[DATASET EXTRACT]:
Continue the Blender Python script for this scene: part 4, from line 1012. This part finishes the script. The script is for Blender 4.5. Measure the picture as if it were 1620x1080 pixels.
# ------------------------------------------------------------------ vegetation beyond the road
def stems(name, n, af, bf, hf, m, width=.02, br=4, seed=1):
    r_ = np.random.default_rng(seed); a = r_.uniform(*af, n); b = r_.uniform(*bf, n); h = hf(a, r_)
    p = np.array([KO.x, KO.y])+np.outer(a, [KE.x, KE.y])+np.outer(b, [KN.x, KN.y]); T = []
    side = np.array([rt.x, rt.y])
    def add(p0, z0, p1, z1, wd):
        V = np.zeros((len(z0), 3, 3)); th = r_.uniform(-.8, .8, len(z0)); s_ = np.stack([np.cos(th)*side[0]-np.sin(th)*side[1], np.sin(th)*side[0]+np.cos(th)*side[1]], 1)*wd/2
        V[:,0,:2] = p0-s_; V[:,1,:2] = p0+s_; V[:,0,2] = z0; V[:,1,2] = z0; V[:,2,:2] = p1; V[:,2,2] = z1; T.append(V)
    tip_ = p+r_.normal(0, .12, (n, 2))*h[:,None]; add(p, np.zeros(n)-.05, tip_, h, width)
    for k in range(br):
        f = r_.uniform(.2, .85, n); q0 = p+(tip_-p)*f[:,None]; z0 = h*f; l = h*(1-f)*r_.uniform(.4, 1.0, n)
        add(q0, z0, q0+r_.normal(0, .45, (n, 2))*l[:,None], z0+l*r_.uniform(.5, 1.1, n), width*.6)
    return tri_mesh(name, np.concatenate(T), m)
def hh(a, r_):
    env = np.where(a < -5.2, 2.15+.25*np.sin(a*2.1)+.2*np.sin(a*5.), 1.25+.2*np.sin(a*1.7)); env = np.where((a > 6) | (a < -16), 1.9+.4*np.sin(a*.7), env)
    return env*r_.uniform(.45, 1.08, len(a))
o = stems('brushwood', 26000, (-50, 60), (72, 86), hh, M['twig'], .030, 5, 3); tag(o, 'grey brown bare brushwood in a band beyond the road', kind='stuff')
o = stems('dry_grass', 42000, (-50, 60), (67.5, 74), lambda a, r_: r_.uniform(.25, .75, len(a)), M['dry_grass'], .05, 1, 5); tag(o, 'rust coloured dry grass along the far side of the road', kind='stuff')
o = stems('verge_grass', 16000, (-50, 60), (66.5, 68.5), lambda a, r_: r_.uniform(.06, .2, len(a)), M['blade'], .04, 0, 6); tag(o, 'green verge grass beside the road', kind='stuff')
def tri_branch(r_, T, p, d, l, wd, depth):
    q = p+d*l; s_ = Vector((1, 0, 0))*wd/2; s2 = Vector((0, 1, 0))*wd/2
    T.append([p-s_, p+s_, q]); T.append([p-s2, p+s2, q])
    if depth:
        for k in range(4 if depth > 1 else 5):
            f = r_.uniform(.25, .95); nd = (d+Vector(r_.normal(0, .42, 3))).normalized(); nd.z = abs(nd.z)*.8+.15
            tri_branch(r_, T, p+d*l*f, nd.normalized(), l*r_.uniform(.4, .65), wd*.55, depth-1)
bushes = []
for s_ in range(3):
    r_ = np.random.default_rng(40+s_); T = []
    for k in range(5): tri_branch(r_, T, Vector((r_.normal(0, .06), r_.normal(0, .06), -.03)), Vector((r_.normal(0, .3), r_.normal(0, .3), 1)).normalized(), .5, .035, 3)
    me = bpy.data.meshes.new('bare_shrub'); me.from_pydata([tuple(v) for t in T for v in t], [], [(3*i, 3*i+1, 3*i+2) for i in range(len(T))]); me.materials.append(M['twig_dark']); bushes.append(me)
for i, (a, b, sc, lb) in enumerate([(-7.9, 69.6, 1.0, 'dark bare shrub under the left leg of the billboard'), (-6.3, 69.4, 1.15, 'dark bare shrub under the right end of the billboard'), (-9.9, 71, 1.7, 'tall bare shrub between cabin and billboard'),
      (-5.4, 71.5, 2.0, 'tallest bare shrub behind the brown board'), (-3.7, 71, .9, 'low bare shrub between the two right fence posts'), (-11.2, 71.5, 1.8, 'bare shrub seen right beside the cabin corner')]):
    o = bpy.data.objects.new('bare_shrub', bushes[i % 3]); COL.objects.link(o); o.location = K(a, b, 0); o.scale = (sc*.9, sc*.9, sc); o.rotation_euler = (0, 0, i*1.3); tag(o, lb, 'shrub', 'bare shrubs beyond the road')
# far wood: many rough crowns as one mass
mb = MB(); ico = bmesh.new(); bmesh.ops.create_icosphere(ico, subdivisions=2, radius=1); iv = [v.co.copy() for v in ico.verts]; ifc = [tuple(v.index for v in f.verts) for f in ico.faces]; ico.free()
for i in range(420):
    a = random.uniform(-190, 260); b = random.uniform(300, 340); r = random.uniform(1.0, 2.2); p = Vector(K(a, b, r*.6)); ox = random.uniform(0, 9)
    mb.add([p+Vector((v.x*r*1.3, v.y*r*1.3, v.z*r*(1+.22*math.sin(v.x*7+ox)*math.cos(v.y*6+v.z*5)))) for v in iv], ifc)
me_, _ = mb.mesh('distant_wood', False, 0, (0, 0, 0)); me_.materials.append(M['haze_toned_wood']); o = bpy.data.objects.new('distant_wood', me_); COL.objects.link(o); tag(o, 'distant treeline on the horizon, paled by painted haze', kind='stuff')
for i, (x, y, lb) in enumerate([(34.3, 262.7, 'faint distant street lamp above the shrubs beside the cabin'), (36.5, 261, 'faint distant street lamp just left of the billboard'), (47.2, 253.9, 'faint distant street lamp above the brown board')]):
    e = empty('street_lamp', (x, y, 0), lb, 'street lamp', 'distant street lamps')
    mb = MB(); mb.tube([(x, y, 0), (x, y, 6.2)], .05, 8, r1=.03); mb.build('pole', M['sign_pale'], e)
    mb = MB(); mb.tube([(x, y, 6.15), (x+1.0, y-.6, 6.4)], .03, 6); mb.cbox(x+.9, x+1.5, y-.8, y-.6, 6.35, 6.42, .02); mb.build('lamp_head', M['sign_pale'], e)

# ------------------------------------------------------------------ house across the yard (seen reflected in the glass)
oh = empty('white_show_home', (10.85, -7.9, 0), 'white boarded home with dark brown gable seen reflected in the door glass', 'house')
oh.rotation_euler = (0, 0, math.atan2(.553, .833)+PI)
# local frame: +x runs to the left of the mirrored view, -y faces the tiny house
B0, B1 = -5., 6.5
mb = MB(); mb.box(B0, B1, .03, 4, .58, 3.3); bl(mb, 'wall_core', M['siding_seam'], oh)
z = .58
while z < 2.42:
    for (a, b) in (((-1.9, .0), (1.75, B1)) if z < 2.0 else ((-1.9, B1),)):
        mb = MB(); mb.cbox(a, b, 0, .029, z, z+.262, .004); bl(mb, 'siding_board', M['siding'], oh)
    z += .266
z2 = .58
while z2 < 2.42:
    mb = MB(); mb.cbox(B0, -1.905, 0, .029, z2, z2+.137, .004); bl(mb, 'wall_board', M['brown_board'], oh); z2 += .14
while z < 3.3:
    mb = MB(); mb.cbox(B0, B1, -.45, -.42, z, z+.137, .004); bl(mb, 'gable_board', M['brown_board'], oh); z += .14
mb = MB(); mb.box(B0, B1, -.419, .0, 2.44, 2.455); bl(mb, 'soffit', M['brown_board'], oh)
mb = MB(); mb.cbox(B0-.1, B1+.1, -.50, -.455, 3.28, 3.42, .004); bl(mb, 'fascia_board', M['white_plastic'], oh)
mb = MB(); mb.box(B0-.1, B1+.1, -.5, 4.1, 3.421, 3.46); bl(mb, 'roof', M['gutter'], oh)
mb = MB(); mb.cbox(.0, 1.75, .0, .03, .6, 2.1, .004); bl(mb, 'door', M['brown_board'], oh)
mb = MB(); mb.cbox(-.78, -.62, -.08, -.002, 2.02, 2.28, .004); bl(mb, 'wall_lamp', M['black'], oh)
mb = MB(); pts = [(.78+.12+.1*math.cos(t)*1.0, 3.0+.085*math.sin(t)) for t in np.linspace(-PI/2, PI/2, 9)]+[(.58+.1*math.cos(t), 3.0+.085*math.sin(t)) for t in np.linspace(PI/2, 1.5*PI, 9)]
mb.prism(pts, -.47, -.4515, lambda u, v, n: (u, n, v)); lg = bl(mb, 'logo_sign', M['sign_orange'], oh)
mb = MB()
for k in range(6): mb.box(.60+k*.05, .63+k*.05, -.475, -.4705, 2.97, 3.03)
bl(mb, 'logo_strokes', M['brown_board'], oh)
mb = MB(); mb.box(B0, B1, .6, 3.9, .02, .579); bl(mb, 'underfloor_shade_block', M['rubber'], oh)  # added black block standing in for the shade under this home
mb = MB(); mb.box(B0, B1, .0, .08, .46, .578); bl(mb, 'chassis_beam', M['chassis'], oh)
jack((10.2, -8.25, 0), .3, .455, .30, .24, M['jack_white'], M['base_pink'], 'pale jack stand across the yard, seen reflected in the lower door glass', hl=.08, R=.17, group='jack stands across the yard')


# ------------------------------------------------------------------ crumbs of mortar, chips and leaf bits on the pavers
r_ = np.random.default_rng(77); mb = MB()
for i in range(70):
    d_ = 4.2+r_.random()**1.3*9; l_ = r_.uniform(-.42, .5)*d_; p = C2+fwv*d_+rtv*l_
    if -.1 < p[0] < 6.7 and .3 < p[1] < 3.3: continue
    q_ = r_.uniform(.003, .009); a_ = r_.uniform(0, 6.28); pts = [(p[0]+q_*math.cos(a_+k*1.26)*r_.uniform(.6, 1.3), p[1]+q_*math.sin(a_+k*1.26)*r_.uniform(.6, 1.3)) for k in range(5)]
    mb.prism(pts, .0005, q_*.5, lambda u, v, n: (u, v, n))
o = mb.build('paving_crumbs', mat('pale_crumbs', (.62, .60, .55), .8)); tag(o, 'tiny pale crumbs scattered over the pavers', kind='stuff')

[TASK OBJECTIVE]:
The line containing "mb = MB(); mb.box(B0, B1, .6, 3.9, .02, .579);" opens the part, and the line containing "across the yard')" closes it. Output that part exactly, with both, and only that.

[RESPONSE]:
mb = MB(); mb.box(B0, B1, .6, 3.9, .02, .579); bl(mb, 'underfloor_shade_block', M['rubber'], oh)  # added black block standing in for the shade under this home
mb = MB(); mb.box(B0, B1, .0, .08, .46, .578); bl(mb, 'chassis_beam', M['chassis'], oh)
jack((10.2, -8.25, 0), .3, .455, .30, .24, M['jack_white'], M['base_pink'], 'pale jack stand across the yard, seen reflected in the lower door glass', hl=.08, R=.17, group='jack stands across the yard')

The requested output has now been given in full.